Go through the listing and copy every line word for word.

________________________

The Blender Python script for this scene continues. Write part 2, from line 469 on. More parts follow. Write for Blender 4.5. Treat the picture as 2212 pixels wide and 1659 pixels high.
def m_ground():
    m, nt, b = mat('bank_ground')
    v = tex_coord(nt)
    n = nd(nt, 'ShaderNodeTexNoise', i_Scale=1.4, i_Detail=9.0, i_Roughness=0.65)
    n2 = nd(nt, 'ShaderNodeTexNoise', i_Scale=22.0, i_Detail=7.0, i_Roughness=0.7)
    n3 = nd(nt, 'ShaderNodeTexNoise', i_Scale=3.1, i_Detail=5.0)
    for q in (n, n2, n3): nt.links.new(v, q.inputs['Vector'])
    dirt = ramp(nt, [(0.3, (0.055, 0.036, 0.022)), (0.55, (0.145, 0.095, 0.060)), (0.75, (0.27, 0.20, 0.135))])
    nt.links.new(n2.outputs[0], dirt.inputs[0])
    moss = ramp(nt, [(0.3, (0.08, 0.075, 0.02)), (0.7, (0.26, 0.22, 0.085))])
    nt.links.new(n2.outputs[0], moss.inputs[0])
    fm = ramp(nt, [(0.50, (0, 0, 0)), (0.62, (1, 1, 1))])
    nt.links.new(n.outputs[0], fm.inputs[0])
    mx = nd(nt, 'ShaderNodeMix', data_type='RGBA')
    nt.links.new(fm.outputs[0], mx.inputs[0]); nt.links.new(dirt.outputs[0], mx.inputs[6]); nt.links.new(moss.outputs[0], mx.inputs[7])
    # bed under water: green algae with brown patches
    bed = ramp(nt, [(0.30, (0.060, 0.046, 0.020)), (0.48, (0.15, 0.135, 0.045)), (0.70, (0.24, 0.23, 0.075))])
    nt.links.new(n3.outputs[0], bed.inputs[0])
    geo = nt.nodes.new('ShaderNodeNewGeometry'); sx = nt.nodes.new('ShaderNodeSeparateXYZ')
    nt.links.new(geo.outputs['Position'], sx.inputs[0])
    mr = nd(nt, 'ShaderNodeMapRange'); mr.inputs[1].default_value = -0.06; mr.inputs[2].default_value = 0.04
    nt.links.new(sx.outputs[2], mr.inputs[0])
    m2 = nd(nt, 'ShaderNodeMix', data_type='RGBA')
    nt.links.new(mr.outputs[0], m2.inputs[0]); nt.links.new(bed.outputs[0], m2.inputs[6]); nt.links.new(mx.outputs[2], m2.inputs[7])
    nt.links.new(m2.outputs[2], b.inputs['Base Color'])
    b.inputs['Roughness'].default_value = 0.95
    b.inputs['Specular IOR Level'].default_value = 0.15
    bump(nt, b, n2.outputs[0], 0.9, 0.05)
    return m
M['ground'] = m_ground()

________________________

» Written response
The Blender Python script for this scene continues. Write part 2, from line 469 on. More parts follow. Write for Blender 4.5. Treat the picture as 2212 pixels wide and 1659 pixels high.
def m_ground():
    m, nt, b = mat('bank_ground')
    v = tex_coord(nt)
    n = nd(nt, 'ShaderNodeTexNoise', i_Scale=1.4, i_Detail=9.0, i_Roughness=0.65)
    n2 = nd(nt, 'ShaderNodeTexNoise', i_Scale=22.0, i_Detail=7.0, i_Roughness=0.7)
    n3 = nd(nt, 'ShaderNodeTexNoise', i_Scale=3.1, i_Detail=5.0)
    for q in (n, n2, n3): nt.links.new(v, q.inputs['Vector'])
    dirt = ramp(nt, [(0.3, (0.055, 0.036, 0.022)), (0.55, (0.145, 0.095, 0.060)), (0.75, (0.27, 0.20, 0.135))])
    nt.links.new(n2.outputs[0], dirt.inputs[0])
    moss = ramp(nt, [(0.3, (0.08, 0.075, 0.02)), (0.7, (0.26, 0.22, 0.085))])
    nt.links.new(n2.outputs[0], moss.inputs[0])
    fm = ramp(nt, [(0.50, (0, 0, 0)), (0.62, (1, 1, 1))])
    nt.links.new(n.outputs[0], fm.inputs[0])
    mx = nd(nt, 'ShaderNodeMix', data_type='RGBA')
    nt.links.new(fm.outputs[0], mx.inputs[0]); nt.links.new(dirt.outputs[0], mx.inputs[6]); nt.links.new(moss.outputs[0], mx.inputs[7])
    # bed under water: green algae with brown patches
    bed = ramp(nt, [(0.30, (0.060, 0.046, 0.020)), (0.48, (0.15, 0.135, 0.045)), (0.70, (0.24, 0.23, 0.075))])
    nt.links.new(n3.outputs[0], bed.inputs[0])
    geo = nt.nodes.new('ShaderNodeNewGeometry'); sx = nt.nodes.new('ShaderNodeSeparateXYZ')
    nt.links.new(geo.outputs['Position'], sx.inputs[0])
    mr = nd(nt, 'ShaderNodeMapRange'); mr.inputs[1].default_value = -0.06; mr.inputs[2].default_value = 0.04
    nt.links.new(sx.outputs[2], mr.inputs[0])
    m2 = nd(nt, 'ShaderNodeMix', data_type='RGBA')
    nt.links.new(mr.outputs[0], m2.inputs[0]); nt.links.new(bed.outputs[0], m2.inputs[6]); nt.links.new(mx.outputs[2], m2.inputs[7])
    nt.links.new(m2.outputs[2], b.inputs['Base Color'])
    b.inputs['Roughness'].default_value = 0.95
    b.inputs['Specular IOR Level'].default_value = 0.15
    bump(nt, b, n2.outputs[0], 0.9, 0.05)
    return m
M['ground'] = m_ground()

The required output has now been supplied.